The Balkan Trilogy and Other Works

Between 1956 and 1964 Manning's main project was The Balkan Trilogy, a sequence of three novels based on her experiences during the Second World War; as usual she was supported and encouraged by Reggie. The books describe the marriage of Harriet and Guy Pringle as they live and work in Romania and Greece, ending with their escape to Alexandria in 1941 just ahead of the Germans. Guy, a man at once admirable and unsatisfactory, and Harriet, a woman alternately proud and impatient, move from early passion to acceptance of difference. Manning described the books as long chapters of an autobiography, and early versions were written in the first person. There was significant fictionalisation, however. While Manning had been 31 and Reggie 25 at the outset of war, Manning's alter ego Harriet Pringle was a mere 21, and her husband a year older. Manning was a writer by profession, while her creation was not.

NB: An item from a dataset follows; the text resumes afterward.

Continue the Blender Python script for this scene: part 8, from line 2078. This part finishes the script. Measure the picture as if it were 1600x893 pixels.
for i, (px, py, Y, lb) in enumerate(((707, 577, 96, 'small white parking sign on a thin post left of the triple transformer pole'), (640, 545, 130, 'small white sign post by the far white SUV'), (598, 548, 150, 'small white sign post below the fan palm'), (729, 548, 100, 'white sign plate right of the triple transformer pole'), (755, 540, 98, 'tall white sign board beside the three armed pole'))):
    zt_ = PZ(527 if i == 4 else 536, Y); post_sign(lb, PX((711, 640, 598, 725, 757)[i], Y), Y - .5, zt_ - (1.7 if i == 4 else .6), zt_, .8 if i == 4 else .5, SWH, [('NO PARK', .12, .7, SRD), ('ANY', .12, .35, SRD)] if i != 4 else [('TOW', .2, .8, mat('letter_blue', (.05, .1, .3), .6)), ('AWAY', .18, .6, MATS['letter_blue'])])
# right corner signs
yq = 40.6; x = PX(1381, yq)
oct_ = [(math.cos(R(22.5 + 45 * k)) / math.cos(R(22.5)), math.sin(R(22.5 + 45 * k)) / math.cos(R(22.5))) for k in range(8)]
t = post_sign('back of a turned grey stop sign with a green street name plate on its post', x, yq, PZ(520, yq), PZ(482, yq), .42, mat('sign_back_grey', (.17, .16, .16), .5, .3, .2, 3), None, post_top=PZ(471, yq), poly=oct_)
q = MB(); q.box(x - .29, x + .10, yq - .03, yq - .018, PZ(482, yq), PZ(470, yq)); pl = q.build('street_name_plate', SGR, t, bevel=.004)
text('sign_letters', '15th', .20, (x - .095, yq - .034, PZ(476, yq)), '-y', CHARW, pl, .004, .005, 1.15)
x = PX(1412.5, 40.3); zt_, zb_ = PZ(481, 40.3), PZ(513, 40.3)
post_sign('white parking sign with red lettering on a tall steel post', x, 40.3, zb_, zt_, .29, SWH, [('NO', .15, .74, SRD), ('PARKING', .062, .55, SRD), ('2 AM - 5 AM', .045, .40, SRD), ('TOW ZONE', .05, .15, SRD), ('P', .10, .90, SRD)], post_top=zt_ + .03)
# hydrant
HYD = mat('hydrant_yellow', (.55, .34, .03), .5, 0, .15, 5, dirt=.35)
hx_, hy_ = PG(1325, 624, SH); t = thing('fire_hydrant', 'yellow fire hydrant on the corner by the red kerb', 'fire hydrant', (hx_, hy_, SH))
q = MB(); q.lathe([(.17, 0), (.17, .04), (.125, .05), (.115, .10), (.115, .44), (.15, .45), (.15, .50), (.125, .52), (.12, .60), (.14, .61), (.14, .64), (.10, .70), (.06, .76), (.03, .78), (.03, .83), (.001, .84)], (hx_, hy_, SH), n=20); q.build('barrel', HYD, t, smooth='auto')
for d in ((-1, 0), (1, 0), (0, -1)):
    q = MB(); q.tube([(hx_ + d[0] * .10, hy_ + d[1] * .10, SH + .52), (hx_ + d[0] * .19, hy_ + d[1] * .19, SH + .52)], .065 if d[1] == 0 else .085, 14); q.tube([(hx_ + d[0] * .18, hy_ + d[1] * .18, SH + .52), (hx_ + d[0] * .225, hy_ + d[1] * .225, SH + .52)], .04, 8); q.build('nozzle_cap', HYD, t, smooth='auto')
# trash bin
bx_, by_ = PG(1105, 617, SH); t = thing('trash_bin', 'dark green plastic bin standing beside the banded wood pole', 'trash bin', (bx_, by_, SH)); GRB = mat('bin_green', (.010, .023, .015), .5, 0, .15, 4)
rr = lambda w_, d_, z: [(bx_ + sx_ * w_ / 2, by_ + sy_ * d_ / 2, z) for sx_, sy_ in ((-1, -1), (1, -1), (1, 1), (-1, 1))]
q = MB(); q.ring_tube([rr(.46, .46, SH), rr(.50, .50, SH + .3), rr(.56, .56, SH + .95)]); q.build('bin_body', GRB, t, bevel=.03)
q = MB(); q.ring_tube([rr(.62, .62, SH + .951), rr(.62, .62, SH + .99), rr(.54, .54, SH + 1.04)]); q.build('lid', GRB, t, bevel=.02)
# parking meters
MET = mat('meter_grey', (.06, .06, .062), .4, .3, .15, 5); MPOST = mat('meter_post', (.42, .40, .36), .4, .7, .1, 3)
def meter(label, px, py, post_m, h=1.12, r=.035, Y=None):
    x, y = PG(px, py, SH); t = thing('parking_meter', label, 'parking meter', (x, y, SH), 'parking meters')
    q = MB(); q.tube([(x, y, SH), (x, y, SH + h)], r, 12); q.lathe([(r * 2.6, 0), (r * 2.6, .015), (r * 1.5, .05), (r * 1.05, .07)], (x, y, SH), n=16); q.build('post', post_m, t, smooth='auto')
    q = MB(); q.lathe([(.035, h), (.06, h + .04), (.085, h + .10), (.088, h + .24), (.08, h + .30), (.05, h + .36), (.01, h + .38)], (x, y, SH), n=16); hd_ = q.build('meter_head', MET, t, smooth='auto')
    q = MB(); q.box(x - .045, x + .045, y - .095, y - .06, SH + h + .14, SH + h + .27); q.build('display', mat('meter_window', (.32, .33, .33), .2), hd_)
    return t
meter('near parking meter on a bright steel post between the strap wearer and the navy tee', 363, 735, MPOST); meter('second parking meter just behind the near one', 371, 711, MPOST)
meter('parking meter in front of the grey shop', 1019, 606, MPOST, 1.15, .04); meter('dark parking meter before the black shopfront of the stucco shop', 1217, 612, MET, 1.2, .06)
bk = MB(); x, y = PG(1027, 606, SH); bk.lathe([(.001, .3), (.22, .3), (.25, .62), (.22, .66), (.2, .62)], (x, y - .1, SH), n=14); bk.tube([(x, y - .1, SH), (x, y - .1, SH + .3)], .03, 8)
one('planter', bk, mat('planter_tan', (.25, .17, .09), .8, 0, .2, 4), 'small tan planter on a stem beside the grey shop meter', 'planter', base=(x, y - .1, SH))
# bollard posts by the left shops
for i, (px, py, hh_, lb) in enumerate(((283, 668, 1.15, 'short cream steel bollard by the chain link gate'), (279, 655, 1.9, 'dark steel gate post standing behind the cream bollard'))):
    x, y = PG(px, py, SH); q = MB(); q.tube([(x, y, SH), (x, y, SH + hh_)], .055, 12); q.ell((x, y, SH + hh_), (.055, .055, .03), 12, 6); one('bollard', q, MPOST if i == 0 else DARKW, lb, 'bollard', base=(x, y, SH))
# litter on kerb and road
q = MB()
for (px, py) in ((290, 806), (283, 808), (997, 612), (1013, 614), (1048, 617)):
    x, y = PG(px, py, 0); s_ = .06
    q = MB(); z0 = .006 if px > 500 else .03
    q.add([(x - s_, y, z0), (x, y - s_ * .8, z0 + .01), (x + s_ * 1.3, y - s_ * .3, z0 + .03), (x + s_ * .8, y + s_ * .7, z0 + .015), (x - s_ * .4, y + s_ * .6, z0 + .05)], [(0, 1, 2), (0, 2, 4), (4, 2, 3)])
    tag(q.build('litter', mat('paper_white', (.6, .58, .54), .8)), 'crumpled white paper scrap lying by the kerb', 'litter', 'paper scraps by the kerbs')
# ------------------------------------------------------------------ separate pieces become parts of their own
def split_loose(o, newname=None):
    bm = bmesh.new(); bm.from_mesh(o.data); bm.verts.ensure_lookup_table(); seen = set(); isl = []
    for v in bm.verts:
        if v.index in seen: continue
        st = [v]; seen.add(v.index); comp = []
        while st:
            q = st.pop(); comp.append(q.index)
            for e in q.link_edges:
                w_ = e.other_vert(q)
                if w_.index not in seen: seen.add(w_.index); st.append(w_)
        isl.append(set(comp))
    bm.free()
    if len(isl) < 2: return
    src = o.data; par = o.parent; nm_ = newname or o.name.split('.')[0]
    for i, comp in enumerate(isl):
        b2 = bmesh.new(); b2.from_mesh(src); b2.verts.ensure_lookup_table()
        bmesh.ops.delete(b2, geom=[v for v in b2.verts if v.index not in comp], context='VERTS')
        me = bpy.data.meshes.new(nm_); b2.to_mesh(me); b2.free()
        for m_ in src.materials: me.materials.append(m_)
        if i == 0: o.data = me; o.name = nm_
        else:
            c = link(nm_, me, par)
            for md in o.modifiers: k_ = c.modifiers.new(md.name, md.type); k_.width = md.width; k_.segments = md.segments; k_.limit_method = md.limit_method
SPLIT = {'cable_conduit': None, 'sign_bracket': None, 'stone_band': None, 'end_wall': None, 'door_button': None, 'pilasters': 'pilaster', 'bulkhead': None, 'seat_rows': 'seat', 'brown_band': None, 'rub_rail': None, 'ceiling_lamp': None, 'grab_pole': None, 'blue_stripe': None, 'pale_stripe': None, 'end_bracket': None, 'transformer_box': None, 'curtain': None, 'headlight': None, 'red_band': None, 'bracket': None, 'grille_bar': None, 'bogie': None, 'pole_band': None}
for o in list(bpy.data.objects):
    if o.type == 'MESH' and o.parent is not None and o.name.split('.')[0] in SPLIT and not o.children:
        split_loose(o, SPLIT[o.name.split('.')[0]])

The first book in the trilogy, The Great Fortune, received mixed reviews, but subsequent volumes, The Spoilt City and Friends and Heroes were generally well-received; Anthony Burgess announced that Manning was "among the most accomplished of our women novelists" and comparisons were made to Lawrence Durrell, Graham Greene, Evelyn Waugh and Anthony Powell. There were a few carping voices, and as usual, they ignited Manning's ire.

Following the publication of the final volume of The Balkan Trilogy in 1965, Manning worked on her cat memoir and a collection of short stories, A Romantic Hero and Other Stories, both of which were published in 1967. Another novel, The Play Room (published as The Camperlea Girls in the US), appeared in 1969. The book of short stories and The Play Room both contained homosexual themes, a topic which interested Manning. The latter was a less than successful exploration of the lives and interests of adolescents, though the reviews were generally encouraging. A film version was proposed, and Ken Annakin asked her to write the script. The movie, with more explicit lesbian scenes than the book, was all but made before the money ran out; a second version, with a very different script, was also developed but came to nothing. "Everything fizzled out", she said. "I wasted a lot of time and that is something which you cannot afford to do when you are sixty"; in keeping with her obfuscations about her age, she was actually sixty-two.